● Task requirements: What is to be transcribed is the run of lines opening with the one that has "1080 pixels high." and closing with the one that has "b.build('opening', M['black'], T)", and only that run, exactly.

___

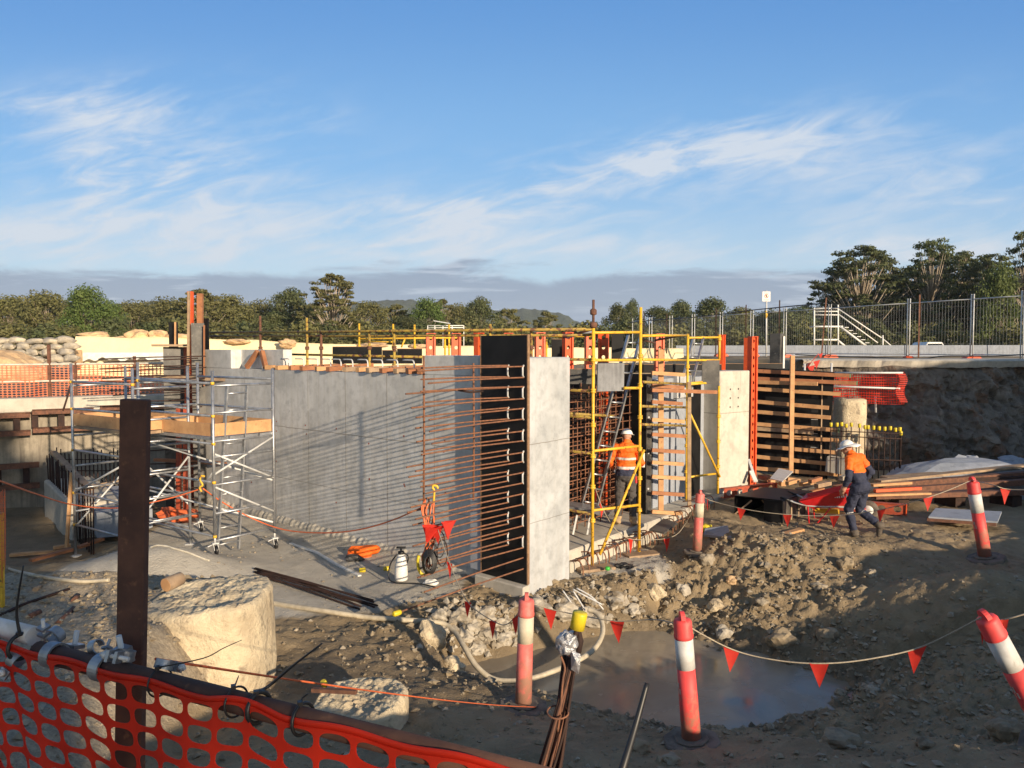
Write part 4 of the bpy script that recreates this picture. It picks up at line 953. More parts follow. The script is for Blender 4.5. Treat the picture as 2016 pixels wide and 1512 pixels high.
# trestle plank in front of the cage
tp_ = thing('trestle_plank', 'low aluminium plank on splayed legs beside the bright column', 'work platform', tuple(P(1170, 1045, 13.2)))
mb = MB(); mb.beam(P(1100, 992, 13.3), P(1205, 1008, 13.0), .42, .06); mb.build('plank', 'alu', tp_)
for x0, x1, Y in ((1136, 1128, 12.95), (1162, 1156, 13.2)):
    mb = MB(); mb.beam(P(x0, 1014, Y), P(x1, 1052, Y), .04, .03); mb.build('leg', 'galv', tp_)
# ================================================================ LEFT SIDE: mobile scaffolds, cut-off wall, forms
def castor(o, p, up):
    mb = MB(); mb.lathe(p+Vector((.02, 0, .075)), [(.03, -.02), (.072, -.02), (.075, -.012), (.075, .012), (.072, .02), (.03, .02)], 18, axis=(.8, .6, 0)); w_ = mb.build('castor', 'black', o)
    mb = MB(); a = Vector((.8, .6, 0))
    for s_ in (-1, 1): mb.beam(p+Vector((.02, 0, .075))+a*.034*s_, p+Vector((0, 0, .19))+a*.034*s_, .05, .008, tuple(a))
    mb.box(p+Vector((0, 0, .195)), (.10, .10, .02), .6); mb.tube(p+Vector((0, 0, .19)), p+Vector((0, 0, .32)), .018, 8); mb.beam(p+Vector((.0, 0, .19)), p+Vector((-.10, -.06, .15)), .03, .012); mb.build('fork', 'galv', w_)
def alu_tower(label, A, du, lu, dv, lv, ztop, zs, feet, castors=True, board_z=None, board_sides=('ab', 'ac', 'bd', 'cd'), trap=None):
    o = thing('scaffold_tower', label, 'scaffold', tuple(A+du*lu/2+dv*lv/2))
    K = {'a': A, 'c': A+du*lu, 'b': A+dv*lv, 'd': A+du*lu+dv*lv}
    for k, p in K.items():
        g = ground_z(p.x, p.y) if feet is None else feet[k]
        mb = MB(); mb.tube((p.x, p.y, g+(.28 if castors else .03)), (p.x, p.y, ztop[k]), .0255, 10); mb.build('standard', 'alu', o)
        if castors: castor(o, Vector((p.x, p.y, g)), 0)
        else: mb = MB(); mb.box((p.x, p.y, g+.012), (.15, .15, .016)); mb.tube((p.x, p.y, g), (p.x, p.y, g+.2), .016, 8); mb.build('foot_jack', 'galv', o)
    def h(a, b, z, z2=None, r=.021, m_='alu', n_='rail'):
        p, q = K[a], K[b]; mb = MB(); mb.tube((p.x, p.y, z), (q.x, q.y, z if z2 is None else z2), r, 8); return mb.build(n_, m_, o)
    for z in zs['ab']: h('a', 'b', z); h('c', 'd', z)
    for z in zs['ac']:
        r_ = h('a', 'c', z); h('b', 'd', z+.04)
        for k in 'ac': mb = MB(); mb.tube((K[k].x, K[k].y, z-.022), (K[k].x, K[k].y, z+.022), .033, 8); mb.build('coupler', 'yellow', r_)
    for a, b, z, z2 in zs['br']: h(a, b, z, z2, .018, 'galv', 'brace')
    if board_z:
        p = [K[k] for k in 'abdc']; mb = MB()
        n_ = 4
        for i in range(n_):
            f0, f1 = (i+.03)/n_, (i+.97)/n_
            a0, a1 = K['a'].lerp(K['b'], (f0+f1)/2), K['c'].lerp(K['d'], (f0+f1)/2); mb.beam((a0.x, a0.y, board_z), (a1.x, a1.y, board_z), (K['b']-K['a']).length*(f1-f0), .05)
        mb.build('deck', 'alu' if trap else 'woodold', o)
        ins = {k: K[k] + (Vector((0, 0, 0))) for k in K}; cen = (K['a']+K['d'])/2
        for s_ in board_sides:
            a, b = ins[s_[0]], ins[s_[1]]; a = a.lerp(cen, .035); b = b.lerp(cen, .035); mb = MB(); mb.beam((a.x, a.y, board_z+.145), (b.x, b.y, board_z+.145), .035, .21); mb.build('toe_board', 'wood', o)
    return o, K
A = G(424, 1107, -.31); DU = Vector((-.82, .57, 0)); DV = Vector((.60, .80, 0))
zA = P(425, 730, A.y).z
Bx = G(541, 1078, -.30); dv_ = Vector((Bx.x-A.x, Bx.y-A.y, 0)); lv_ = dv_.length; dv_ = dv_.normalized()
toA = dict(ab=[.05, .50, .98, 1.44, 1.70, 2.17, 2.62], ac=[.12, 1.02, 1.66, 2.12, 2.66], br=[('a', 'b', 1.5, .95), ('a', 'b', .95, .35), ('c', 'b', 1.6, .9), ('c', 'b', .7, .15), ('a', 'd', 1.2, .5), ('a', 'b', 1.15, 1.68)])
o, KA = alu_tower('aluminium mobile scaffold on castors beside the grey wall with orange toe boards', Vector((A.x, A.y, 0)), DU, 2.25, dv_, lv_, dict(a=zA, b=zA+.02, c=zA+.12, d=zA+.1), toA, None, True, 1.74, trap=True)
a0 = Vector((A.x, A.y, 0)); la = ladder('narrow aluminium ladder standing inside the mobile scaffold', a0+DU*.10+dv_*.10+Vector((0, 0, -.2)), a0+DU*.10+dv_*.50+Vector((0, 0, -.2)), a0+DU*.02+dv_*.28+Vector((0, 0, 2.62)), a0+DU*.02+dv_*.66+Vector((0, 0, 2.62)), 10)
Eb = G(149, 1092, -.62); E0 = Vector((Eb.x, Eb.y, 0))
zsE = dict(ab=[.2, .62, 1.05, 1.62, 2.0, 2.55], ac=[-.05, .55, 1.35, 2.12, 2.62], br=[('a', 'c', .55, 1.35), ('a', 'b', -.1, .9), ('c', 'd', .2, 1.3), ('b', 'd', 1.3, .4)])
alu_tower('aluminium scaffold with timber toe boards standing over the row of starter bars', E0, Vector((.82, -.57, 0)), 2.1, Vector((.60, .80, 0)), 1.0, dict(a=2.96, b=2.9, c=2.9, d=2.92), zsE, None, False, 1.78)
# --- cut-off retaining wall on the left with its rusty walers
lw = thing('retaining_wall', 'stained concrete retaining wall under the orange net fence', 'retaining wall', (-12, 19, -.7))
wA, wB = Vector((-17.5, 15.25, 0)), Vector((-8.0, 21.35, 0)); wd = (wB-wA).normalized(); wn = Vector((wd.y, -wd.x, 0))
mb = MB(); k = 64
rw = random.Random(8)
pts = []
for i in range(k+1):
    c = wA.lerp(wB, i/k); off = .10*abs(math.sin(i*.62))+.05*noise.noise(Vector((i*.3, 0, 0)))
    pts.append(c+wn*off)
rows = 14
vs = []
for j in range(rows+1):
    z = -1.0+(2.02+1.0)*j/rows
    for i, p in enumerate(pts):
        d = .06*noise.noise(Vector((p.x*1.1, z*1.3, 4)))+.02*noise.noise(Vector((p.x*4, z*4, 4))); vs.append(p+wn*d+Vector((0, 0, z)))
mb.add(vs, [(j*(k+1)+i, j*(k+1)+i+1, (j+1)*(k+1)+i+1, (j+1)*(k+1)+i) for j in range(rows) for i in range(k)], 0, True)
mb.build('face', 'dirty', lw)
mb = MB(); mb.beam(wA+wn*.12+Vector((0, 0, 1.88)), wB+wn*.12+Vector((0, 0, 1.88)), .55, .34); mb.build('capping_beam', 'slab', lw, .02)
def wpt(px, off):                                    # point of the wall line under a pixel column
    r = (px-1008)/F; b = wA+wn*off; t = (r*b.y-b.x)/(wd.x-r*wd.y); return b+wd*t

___

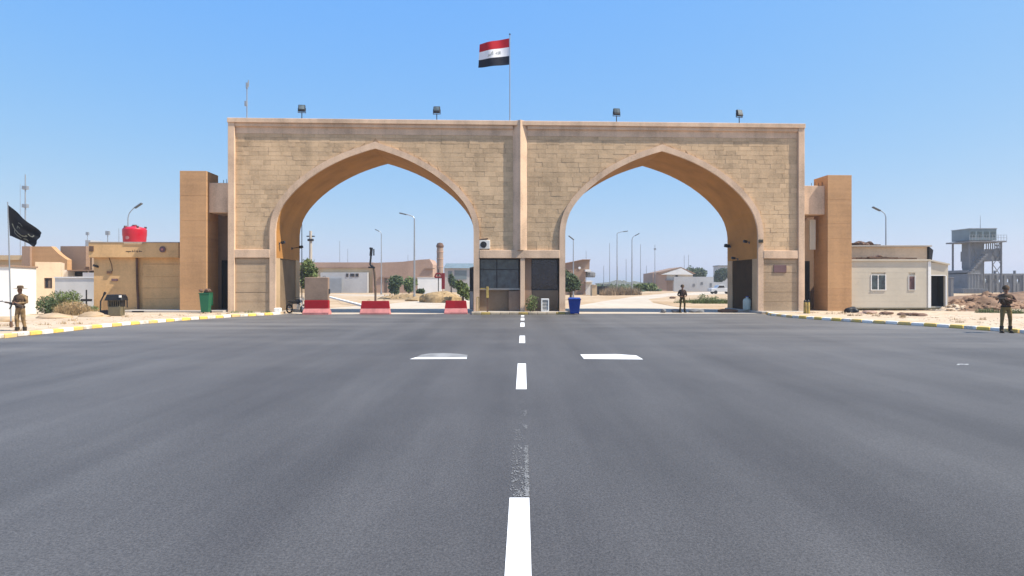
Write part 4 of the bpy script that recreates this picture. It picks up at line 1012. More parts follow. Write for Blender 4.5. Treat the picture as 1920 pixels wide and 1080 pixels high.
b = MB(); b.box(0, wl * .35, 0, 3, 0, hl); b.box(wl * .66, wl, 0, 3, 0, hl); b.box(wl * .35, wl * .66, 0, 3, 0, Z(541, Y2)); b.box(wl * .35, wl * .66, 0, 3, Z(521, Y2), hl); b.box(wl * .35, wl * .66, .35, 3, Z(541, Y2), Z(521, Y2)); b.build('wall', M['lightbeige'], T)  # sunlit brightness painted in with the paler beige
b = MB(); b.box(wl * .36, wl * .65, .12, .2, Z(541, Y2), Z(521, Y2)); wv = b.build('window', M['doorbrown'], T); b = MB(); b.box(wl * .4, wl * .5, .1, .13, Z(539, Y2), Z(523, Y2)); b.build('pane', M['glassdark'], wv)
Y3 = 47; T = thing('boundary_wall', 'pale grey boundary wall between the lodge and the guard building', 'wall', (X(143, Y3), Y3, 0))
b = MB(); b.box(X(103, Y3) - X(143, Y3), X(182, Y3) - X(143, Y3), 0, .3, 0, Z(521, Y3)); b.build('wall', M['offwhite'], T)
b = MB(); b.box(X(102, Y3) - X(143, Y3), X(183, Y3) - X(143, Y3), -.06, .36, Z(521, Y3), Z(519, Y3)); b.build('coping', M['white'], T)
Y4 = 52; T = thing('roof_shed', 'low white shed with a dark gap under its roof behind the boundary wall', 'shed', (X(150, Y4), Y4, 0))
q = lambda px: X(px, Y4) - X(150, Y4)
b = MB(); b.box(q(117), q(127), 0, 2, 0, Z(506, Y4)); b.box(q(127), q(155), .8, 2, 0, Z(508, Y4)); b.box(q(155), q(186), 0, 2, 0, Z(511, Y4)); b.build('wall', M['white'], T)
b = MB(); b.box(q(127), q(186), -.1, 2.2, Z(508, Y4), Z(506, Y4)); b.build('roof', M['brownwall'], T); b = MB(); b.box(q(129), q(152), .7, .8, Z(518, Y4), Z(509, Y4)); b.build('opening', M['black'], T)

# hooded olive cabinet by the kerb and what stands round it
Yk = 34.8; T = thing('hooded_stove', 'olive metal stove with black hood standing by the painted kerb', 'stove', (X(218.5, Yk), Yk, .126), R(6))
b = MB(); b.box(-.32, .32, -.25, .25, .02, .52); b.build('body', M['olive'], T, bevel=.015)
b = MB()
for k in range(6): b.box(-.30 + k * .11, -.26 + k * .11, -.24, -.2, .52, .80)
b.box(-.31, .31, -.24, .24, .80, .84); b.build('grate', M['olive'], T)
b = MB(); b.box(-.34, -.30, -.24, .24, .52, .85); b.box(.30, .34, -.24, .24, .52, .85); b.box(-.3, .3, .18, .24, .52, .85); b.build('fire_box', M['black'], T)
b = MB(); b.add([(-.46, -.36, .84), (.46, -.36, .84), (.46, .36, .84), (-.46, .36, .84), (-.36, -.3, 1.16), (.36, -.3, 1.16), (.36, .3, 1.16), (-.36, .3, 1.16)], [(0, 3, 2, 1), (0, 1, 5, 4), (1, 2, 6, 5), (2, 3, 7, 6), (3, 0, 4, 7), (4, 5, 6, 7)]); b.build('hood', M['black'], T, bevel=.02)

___

● Answer to this task:
Write part 4 of the bpy script that recreates this picture. It picks up at line 1012. More parts follow. Write for Blender 4.5. Treat the picture as 1920 pixels wide and 1080 pixels high.
b = MB(); b.box(0, wl * .35, 0, 3, 0, hl); b.box(wl * .66, wl, 0, 3, 0, hl); b.box(wl * .35, wl * .66, 0, 3, 0, Z(541, Y2)); b.box(wl * .35, wl * .66, 0, 3, Z(521, Y2), hl); b.box(wl * .35, wl * .66, .35, 3, Z(541, Y2), Z(521, Y2)); b.build('wall', M['lightbeige'], T)  # sunlit brightness painted in with the paler beige
b = MB(); b.box(wl * .36, wl * .65, .12, .2, Z(541, Y2), Z(521, Y2)); wv = b.build('window', M['doorbrown'], T); b = MB(); b.box(wl * .4, wl * .5, .1, .13, Z(539, Y2), Z(523, Y2)); b.build('pane', M['glassdark'], wv)
Y3 = 47; T = thing('boundary_wall', 'pale grey boundary wall between the lodge and the guard building', 'wall', (X(143, Y3), Y3, 0))
b = MB(); b.box(X(103, Y3) - X(143, Y3), X(182, Y3) - X(143, Y3), 0, .3, 0, Z(521, Y3)); b.build('wall', M['offwhite'], T)
b = MB(); b.box(X(102, Y3) - X(143, Y3), X(183, Y3) - X(143, Y3), -.06, .36, Z(521, Y3), Z(519, Y3)); b.build('coping', M['white'], T)
Y4 = 52; T = thing('roof_shed', 'low white shed with a dark gap under its roof behind the boundary wall', 'shed', (X(150, Y4), Y4, 0))
q = lambda px: X(px, Y4) - X(150, Y4)
b = MB(); b.box(q(117), q(127), 0, 2, 0, Z(506, Y4)); b.box(q(127), q(155), .8, 2, 0, Z(508, Y4)); b.box(q(155), q(186), 0, 2, 0, Z(511, Y4)); b.build('wall', M['white'], T)
b = MB(); b.box(q(127), q(186), -.1, 2.2, Z(508, Y4), Z(506, Y4)); b.build('roof', M['brownwall'], T); b = MB(); b.box(q(129), q(152), .7, .8, Z(518, Y4), Z(509, Y4)); b.build('opening', M['black'], T)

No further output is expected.